La diversità, non solo ontologica, ma anche giuridica delle due fattispecie, è confermata dal rilievo che il falso ideologico per induzione può concorrere con il delitto di cui all’art. 483 c.p., atteso che la falsa dichiarazione del privato, prevista di per sè come reato, è in rapporto strumentale con la falsità ideologica che il pubblico ufficiale, in quanto autore mediato, ha posto in essere (così, Cass. Sez. 5, 25.9.2001, n. 38453). E, nel caso di specie, è resa ancor più evidente dalla diversa prospettazione della fattispecie materiale, in chiave di tentativo nella prima formulazione, ed in forma consumata nell’altra.
Non è, allora, revocabile in dubbio che il nuovo nomen iuris comporti uno stravolgimento del fatto originariamente contestato.
Stante la rilevata diversità si sarebbe dovuto provvedere, già in primo grado, con le forme previste dall’art 516 del codice di rito ed il primo giudice, rilevato l’error in procedendo, non avrebbe potuto emettere sentenza di proscioglimento, ma avrebbe dovuto, invece, azionare lo strumento previsto dalla legge processuale al fine di impedire gli effetti preclusivi di una pronuncia di merito, ai sensi dell’art. 649 c.p.p., ossia la previa trasmissione degli atti al PM, a mente dell’art. 521 c.p.p., comma 2.

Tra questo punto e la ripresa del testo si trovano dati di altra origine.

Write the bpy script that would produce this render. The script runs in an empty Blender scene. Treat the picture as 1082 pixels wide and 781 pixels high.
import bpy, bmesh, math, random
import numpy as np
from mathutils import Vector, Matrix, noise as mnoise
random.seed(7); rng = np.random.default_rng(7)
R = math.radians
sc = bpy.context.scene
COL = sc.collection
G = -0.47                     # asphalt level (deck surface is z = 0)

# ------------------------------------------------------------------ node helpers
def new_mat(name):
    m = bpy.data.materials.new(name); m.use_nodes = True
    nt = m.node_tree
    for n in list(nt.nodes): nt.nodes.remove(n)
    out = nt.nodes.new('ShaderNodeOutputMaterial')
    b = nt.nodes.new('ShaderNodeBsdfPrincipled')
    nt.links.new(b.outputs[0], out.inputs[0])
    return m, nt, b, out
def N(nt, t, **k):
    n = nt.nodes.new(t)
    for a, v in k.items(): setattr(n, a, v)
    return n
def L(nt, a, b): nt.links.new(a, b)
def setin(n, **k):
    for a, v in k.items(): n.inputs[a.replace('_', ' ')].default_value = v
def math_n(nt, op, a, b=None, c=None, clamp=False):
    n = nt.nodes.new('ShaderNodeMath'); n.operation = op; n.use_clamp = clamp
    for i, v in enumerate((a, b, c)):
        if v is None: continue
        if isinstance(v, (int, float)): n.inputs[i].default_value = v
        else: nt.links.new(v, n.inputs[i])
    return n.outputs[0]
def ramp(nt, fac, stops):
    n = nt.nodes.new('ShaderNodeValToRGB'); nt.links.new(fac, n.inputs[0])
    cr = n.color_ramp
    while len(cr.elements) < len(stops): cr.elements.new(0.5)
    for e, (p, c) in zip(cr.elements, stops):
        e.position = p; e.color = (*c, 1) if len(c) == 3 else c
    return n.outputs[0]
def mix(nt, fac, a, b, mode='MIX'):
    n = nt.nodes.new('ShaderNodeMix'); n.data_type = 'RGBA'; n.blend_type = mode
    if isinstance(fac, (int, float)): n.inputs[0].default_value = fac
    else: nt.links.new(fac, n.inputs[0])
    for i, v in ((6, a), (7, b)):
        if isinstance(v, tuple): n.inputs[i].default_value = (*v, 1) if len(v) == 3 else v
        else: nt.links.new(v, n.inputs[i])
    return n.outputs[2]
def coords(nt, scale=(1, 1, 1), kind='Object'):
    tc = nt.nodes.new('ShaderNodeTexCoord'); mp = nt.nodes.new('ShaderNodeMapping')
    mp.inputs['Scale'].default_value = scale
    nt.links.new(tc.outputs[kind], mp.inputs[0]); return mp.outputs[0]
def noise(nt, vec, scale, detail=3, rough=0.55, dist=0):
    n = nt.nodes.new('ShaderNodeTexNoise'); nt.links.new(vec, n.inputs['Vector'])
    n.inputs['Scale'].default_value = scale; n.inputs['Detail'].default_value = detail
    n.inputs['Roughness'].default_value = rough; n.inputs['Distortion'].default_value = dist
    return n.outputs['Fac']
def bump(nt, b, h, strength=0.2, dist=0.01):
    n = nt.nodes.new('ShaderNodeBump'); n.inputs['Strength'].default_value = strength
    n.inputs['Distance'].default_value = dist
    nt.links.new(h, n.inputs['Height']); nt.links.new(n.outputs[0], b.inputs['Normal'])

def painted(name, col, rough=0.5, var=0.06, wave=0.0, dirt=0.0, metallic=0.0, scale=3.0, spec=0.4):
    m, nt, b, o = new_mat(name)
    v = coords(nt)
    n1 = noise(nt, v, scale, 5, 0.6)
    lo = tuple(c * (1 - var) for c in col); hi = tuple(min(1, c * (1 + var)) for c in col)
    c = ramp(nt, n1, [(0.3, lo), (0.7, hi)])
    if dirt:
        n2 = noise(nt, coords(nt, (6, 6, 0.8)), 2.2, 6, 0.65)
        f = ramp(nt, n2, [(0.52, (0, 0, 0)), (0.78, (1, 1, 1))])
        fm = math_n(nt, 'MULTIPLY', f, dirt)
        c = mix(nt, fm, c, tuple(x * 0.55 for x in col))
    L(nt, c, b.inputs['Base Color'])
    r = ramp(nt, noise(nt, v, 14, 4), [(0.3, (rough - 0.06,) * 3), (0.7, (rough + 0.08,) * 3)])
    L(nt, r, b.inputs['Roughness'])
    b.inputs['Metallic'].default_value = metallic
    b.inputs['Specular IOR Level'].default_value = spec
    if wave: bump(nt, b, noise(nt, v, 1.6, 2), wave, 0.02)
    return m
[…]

Pure evidente, per le dette ragioni, è l’errore di giudizio in cui è incorsa la Corte di merito, che ha condannato l’imputato per un fatto diverso da quello inizialmente contestato, con ciò incorrendo nella violazione del principio della contestazione, che è ragione di nullità della sentenza, ai sensi dell’art. 522 c.p.p., comma 1. Il giudice di appello, rilevata la diversità del fatto, non sanabile in base alle norme sulla modifica dell’imputazione di cui agli artt. 516 e 517, avrebbe dovuto annullare la sentenza di primo grado e disporre la trasmissione degli atti al PM, esercitando, in luogo del primo giudice, lo strumento di cui al menzionato art. 521, comma 2. (cfr.
Cass. sez. 4,9.2.2010, n. 18135, rv. 247533).
Ed invero, nel caso di specie, non sarebbe stata applicabile la specifica disposizione dell’art. 604, comma 1, che impone la trasmissione degli atti al giudice di primo grado, nel caso in cui quest’ultimo abbia condannato per un fatto diverso, con riferimento alla violazione delle regole dettate per le contestazioni dibattimentali. Invece, quella stessa norma processuale avrebbe potuto applicarsi analogicamente, ma nella sola parte in cui prevede l’annullamento della sentenza di primo grado, altrimenti suscettibile di passare in cosa giudicata, con l’effetto di determinare la preclusione di cui all’art. 649 c.p.p. che renderebbe inutile la trasmissione degli atti al PM (così. Cass. sez. 5, 27.10.2006, n. 40625, rv. 236303).
All’omessa pronuncia di annullamento in sede di appello può, ora, supplire questa Corte di legittimità, che, cassata senza rinvio la sentenza di appello, deve anche annullare la sentenza di primo grado, ordinando la trasmissione degli atti al PM competente (cfr. Cass. cit. n. 18135/2010; id. Sez. 2,25.9.1996, n. 9471, rv. 206274).
3. – Per quanto precede, entrambe le sentenze di merito devono essere annullate, nei termini di cui in dispositivo.
P.Q.M.
Annulla senza rinvio la sentenza impugnata e quella del Tribunale di Roma in data 27.4.07. disponendo la trasmissione degli atti al Procuratore della Repubblica presso il Tribunale d Roma.